Concerned residents, seeing the home being built, filed complaints against the Amblers with the Flathead Conservation District. The district oversees and enforces the Montana Natural Streambed and Land Preservation Act. It undertook an investigation and found that the house violated the state law because the Amblers never sought, nor received the necessary permits to build the home. The district, in turn, ordered the home removed.

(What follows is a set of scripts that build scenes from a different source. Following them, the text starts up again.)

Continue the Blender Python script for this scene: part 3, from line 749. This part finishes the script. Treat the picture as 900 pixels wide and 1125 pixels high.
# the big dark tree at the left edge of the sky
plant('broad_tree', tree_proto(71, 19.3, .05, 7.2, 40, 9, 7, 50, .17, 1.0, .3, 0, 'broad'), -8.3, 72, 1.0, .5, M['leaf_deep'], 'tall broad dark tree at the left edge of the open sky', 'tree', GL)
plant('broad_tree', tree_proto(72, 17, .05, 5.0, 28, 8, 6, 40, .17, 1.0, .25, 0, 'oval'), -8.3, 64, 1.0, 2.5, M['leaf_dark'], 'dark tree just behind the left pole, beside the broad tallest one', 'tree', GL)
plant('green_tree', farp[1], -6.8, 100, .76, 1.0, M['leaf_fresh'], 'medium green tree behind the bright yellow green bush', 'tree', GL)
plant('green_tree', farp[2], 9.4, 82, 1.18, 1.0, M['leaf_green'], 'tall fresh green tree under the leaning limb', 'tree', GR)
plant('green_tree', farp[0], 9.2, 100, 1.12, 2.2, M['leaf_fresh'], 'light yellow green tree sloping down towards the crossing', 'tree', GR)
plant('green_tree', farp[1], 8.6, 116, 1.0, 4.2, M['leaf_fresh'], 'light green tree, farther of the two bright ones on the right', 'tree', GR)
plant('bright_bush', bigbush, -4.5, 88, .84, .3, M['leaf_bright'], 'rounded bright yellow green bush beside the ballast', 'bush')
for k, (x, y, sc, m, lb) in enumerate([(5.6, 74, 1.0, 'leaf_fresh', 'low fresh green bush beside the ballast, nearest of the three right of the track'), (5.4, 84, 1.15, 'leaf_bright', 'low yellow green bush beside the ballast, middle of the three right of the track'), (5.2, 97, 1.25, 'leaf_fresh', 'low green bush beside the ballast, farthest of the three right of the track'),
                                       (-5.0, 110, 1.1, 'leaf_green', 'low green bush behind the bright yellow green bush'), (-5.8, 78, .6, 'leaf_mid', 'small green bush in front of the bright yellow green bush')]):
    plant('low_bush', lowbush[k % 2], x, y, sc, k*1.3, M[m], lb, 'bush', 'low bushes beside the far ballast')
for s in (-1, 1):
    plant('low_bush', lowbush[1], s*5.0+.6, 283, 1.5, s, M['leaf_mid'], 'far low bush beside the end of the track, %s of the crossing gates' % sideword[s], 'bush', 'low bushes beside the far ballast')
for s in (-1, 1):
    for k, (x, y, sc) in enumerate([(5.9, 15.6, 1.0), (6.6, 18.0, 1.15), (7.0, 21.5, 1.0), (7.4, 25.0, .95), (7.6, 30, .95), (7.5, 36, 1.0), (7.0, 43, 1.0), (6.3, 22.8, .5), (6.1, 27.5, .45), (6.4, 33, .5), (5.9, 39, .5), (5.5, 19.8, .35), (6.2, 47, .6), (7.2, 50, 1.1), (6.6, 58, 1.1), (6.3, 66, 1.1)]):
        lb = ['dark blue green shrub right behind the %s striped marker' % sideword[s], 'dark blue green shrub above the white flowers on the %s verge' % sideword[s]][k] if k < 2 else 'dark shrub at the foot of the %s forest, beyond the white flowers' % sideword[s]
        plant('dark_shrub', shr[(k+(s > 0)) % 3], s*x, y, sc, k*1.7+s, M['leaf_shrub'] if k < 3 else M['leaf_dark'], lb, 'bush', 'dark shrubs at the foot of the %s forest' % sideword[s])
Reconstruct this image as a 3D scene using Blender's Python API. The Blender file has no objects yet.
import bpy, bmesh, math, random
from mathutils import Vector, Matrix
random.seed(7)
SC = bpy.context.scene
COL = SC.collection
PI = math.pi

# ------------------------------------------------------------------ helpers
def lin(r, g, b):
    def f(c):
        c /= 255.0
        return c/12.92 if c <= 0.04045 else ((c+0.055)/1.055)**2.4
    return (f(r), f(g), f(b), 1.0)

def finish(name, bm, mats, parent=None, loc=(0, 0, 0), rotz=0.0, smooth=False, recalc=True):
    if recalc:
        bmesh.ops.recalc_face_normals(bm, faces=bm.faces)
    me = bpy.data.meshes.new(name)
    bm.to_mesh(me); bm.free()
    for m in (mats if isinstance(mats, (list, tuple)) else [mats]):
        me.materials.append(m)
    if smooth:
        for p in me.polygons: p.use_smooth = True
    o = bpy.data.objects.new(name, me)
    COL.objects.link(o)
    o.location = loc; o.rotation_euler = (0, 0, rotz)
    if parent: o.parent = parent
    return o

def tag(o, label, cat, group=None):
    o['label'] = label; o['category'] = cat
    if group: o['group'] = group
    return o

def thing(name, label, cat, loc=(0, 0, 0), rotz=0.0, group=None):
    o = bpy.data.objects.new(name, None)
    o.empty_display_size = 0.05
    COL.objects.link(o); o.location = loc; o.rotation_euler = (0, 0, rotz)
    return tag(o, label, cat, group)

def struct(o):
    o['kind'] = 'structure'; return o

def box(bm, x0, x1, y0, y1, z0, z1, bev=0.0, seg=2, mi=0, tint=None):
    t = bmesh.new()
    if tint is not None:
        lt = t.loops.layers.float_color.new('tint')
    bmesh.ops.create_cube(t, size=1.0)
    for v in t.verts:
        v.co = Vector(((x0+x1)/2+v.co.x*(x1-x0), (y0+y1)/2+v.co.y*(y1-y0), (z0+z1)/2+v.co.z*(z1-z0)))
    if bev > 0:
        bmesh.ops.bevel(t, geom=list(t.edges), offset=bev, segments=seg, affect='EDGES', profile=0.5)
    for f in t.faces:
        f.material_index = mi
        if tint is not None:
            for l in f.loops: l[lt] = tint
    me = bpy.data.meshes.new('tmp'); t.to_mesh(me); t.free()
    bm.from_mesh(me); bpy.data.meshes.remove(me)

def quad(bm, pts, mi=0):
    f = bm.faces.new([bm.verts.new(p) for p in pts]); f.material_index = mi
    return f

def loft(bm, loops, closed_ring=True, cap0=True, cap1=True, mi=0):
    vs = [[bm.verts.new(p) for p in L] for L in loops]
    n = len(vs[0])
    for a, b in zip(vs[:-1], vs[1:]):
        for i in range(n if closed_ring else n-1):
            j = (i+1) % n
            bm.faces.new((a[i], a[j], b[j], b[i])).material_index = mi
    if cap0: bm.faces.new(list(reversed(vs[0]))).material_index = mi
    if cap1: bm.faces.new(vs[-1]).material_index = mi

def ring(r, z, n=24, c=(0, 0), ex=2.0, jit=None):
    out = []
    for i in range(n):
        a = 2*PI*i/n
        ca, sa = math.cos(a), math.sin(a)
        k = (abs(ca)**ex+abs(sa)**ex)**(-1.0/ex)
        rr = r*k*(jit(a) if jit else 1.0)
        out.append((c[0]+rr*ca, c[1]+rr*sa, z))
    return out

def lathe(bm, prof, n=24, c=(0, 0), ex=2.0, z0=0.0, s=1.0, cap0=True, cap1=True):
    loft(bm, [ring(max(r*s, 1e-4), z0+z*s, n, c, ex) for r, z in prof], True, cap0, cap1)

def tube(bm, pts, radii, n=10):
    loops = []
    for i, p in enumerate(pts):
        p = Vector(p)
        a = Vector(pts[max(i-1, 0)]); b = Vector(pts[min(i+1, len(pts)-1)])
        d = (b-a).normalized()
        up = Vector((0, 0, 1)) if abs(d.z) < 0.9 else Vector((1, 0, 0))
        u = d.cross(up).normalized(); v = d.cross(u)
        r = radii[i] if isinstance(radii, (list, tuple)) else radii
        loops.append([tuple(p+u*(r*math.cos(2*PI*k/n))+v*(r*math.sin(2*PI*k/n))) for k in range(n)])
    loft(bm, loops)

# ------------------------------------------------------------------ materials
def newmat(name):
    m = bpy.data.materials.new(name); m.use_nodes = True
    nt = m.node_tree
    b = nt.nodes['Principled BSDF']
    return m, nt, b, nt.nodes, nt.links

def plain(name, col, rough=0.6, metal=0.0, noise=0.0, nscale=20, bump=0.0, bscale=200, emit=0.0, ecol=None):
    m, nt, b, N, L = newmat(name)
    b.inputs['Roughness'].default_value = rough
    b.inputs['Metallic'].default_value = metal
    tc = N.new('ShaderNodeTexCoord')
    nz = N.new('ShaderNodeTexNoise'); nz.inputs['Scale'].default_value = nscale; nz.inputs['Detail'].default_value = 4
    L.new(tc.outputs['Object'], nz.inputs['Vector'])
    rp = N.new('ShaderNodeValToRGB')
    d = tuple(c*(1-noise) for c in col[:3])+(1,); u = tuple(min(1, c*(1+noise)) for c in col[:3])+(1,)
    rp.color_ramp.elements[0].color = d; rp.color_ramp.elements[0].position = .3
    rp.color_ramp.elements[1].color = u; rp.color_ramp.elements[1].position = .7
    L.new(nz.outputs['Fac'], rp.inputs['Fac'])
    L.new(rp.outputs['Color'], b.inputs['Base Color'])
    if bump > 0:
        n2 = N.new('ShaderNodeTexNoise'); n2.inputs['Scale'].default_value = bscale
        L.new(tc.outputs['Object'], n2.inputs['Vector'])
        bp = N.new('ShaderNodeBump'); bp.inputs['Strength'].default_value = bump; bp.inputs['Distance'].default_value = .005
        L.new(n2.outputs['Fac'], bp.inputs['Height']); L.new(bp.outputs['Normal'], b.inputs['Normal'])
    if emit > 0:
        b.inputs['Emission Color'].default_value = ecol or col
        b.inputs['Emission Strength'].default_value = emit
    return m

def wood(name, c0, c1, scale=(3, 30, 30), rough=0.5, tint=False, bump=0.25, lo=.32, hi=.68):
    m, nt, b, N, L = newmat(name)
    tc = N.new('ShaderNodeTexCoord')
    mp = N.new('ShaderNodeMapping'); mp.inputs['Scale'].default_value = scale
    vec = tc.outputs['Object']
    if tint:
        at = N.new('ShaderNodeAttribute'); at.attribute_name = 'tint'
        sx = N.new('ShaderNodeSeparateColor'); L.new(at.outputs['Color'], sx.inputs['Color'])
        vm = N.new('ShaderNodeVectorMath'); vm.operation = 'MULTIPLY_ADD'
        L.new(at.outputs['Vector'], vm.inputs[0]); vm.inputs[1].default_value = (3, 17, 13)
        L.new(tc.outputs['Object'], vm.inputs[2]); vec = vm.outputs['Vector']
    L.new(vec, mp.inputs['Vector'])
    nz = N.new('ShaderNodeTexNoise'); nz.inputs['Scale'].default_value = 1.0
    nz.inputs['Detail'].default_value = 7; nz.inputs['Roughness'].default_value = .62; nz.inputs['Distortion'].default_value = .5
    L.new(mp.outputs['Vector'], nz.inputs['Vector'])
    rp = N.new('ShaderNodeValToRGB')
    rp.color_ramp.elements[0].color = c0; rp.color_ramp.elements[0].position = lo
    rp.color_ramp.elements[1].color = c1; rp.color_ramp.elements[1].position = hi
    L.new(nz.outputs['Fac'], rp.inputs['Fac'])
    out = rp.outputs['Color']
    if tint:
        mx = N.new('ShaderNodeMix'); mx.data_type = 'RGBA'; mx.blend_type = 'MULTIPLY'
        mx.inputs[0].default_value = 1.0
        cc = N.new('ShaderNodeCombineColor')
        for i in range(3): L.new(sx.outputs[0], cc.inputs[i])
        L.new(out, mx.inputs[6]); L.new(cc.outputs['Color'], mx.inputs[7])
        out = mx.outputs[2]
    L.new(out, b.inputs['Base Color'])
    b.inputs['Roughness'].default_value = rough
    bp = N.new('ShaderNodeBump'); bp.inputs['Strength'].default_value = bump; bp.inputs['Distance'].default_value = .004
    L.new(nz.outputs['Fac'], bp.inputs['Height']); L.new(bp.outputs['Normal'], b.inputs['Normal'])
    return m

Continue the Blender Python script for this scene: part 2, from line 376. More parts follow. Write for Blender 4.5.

After a hearing and other legal wrangling in 2023, the Amblers filed suit against the district in both federal and Flathead County District Court, claiming they did nothing wrong and that the district has no jurisdiction in the case, because the home is inside Glacier National Park. The property is what is known as an inholding — private land that predates the creation of the park in 1910. The Amblers plot was established as part of a subdivision of Apgar, a small and largely privately-held village in Glacier, created in 1908 by Charles Howes.

The conservation district in earlier court filings, claimed the Amblers are trying, in essence, to have it both ways — claiming the state has no jurisdiction because the home is inside the park, and also claiming the federal government has no jurisdiction because it’s private property that’s unzoned in Flathead County.

But the conservation district points to the enabling legislation which created Glacier in 1910.

“Nothing herein contained shall affect any valid claim, location, or entry existing under the land laws of the United States before May 11, 1910, or the rights of any such claimant, locator, or entryman to the full use and enjoyment of his land,” the legislation that created the park states.

In other words, private land remains private land, regardless if it’s in Glacier National Park boundaries. But it also is subject to state and local laws, the district maintains.

But the Amblers tell a different story.

They claim they were given the OK to build the house in Apgar on May 13, 2019 when Flathead County planning office told them in writing they could do “whatever they want with the land without restriction,” as the land is unzoned.

That is true, but it doesn’t preclude the state Streambed Law, the district maintains.

Trent Baker, the Amblers’ attorney, in previously citing Montana law, claims the state ceded exclusive jurisdiction over all land within Glacier National Park to the United States.

“Courts hold that if a state cedes jurisdiction for a national park without retaining jurisdiction over private inholdings, then general legislative jurisdiction for all land, public and private, within the boundary of the park is ceded to the United States,” Baker opined in court filings.

The Park Service, at least publicly, has stayed out of the matter. It did allow the Amblers to hook up to the sewer and water system it administers in Apgar and Superintendent David Roemer has previously told the Hungry Horse News that the park’s jurisdiction begins at the high water mark, which is a few feet below the home.

Ultimately, the matter of who has jurisdiction will be decided by U.S. Magistrate Judge Kathleen DeSoto. After oral arguments, it typically takes several weeks for a judge to issue a ruling in a case.

Meanwhile, the house sits empty and unfinished, a bit of an eyesore along the creek. According to residents, a house once sat on the lot, but the Flood of 1964 washed away the bank and the home was demolished, as it sat precariously on the undercut bank after the flood.

The Amblers, in turn, built their home on what was left of the lot.

The conservation district is represented by Whitefish attorney Camisha Sawtelle.